ハッカー同士の頭脳戦!? 映画「ブラックハット」が思ってたのと違う!
「ヒート」「コラテラル」など、様々な名作を世に送り出したマイケル・マン監督が手掛けた映画「ブラックハット」はブラックハット=コンピュータやネットワークに攻撃するハッカーを描いたものです。ハッカーといえば頭脳対決。もちろんそれを期待して観たのですが、実際は……? 映画「ブラックハット」をご紹介致します。
あらすじ・ストーリー
ネットワークに不法侵入されたことで香港の原子炉が破壊されてしまい、さらにアメリカの金融市場も被害を受ける。アメリカと中国の合同捜査チームは事件解決のため、現在獄中生活を送るすご腕ハッカーで天才プログラマーのニコラス(クリス・ヘムズワース)に協力を要請。犯人は以前彼が開発したプログラムを応用しており、正体・目的共に不明の犯人のしっぽをつかむべくニコラスは捜査チームと一緒に世界中を駆け巡るが……。
単なるクライムアクションものでした
ハッカー同士の対決ということで頭脳戦を期待していたのですが、期待外れというか、思わぬ肩透かしを喰らってしまいました。ハッカー映画=頭脳戦という、安易な考えをした私も悪いのですが、それにしてももうちょっと頭脳戦めいたものがあっても良いのでは、という感じ。クライムアクションというジャンルということもあり、とりあえず肉弾戦メインです。ハッカーってこんなに武闘派だったんだへえ、と思わず感心してしまいます。もちろん悪い意味で。
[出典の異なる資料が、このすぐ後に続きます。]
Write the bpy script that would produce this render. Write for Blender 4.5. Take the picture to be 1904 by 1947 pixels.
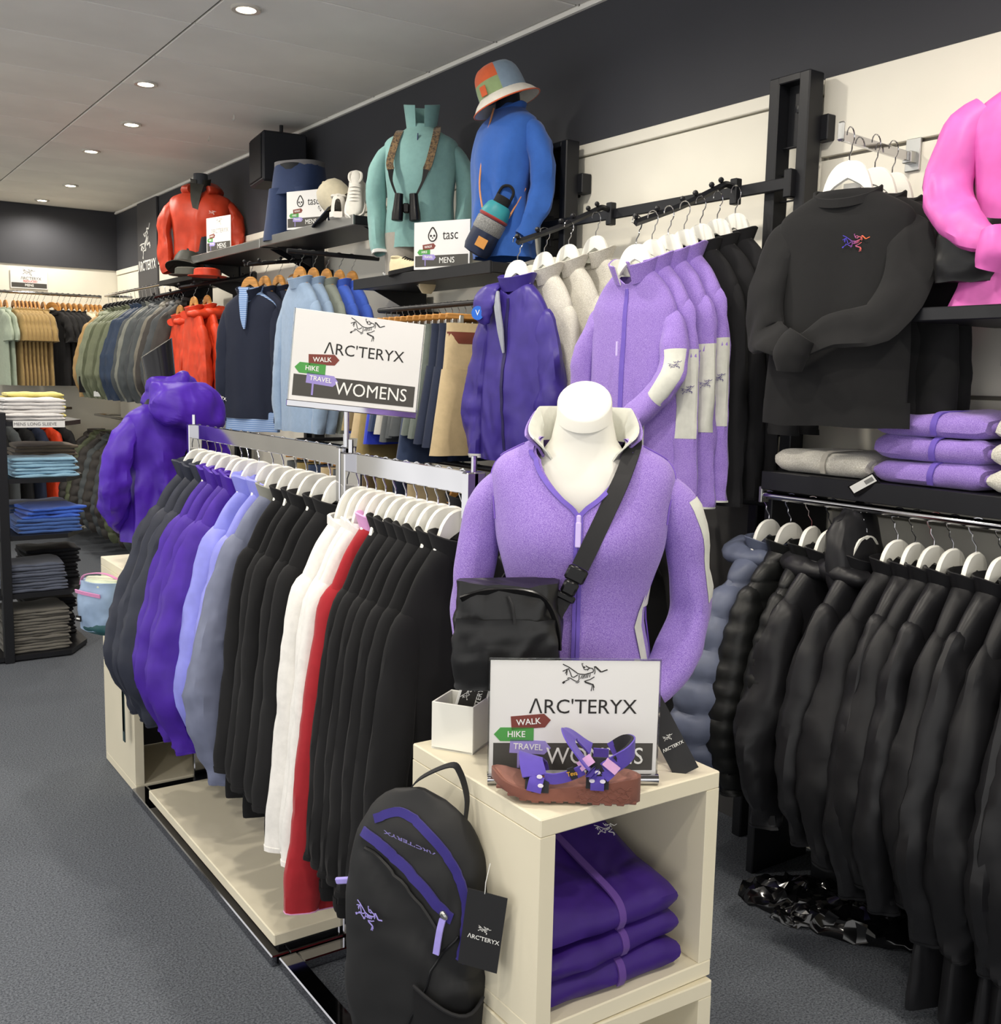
import bpy, bmesh, math, random
from mathutils import Vector, Matrix, noise
for _o in list(bpy.data.objects): bpy.data.objects.remove(_o)
SC = bpy.context.scene
COL = SC.collection
R = math.radians
PI = math.pi
# ------------------------------------------------------------------ camera, world, exposure
def _cam():
    yaw, pitch, roll = R(34.479), R(7.332), R(1.208)
    f = Vector((math.sin(yaw)*math.cos(pitch), math.cos(yaw)*math.cos(pitch), -math.sin(pitch)))
    r = Vector((math.cos(yaw), -math.sin(yaw), 0)); u = r.cross(f)
    r, u = r*math.cos(roll)+u*math.sin(roll), -r*math.sin(roll)+u*math.cos(roll)
    cd = bpy.data.cameras.new('camera'); co = bpy.data.objects.new('camera', cd); COL.objects.link(co)
    b = -f
    co.matrix_world = Matrix(((r.x,u.x,b.x,0),(r.y,u.y,b.y,0),(r.z,u.z,b.z,1.6),(0,0,0,1)))
    cd.sensor_fit = 'HORIZONTAL'; cd.sensor_width = 36; cd.lens = 36*1991/1904
    cd.clip_start = .05; cd.clip_end = 60
    SC.camera = co
_cam()
W = bpy.data.worlds.new('world'); SC.world = W; W.use_nodes = True
W.node_tree.nodes['Background'].inputs[0].default_value = (1, .985, .96, 1)
W.node_tree.nodes['Background'].inputs[1].default_value = 1.5
SC.view_settings.view_transform = 'Standard'
SC.view_settings.look = 'None'
SC.view_settings.gamma = 1
SC.view_settings.use_curve_mapping = False
SC.view_settings.exposure = 0.0
LAMP_W = 46.0
# ------------------------------------------------------------------ materials
def hx(s):
    s = s.lstrip('#'); o = []
    for i in (0, 2, 4):
        c = int(s[i:i+2], 16)/255
        o.append(c/12.92 if c <= .04045 else ((c+.055)/1.055)**2.4)
    return (*o, 1)
MATS = {}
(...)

また、展開にも難があり、序盤に原発炉が破壊されるという、日本人には身に痛い描写がなされるのですが、それの必然性があまり感じられませんでした。とりあえずでかいことしとこうぜ的な思惑が働いているみたいで、終盤になるにつれて序盤のあの展開は何だったのだろうという思いが強くなっていきました。テロリズムという分かりやすいものでもありませんでしたからね。なんならいっそのことテロに対抗する、という主旨でも良かったのでは、と思う次第です。
恋愛描写の薄っぺらさと、ラスボスの小物感
こういう映画には恋愛要素がつきものです。それは私も分かっているのですが、今作に関してはかなり雑でしたね。何の前触れもなく、画像に映る2人がキスを交わします。男と女なんてこんなもんだろ、と投げ出したかのように唐突なキスシーン。そこは何かしらの事件があってしかるべきでしょう。というか、何か絡めればもっと深く描写できただろう、とツッコまざるをえません。そしてその雑に作りだされた恋愛要素はラストまで続きます。そこまで引き延ばすのならもっと繊細にやれよという感じでしたね。
加えて、ラスボスの小物感がすごい。噛ませ犬だろうなと思ったら、本当にラスボスでした。黒幕にはそれ相応の風格を求めたいものですが、出てきたのは小太りの、どこにでもいそうなひげもじゃオッサン。威厳もクソもありません。着てるの普通のシャツだし。人を見た目で判断してはいけないことは重々承知しているのですが、それにしてもひどい配役でした。噛ませ犬がラスボスって、ある意味驚きましたけどね。
まとめ
あまり観る価値はありませんでしたね。タイトルがカッコ良かったのでつい手に取ってしまいましたが、中身はかなりお粗末。あ、でも主要キャラが普通に死んでいくのは一種の清々しさを感じました。メインは大体生き残ることが多いですからね。でも賞賛すべきはその点くらいですかね。あとは特に面白味がありません。観た翌日には記憶からもう記憶から薄れてしまっているような、そんな映画でした。観たい方はぜひどうぞ。主役はとりあえずカッコ良いので。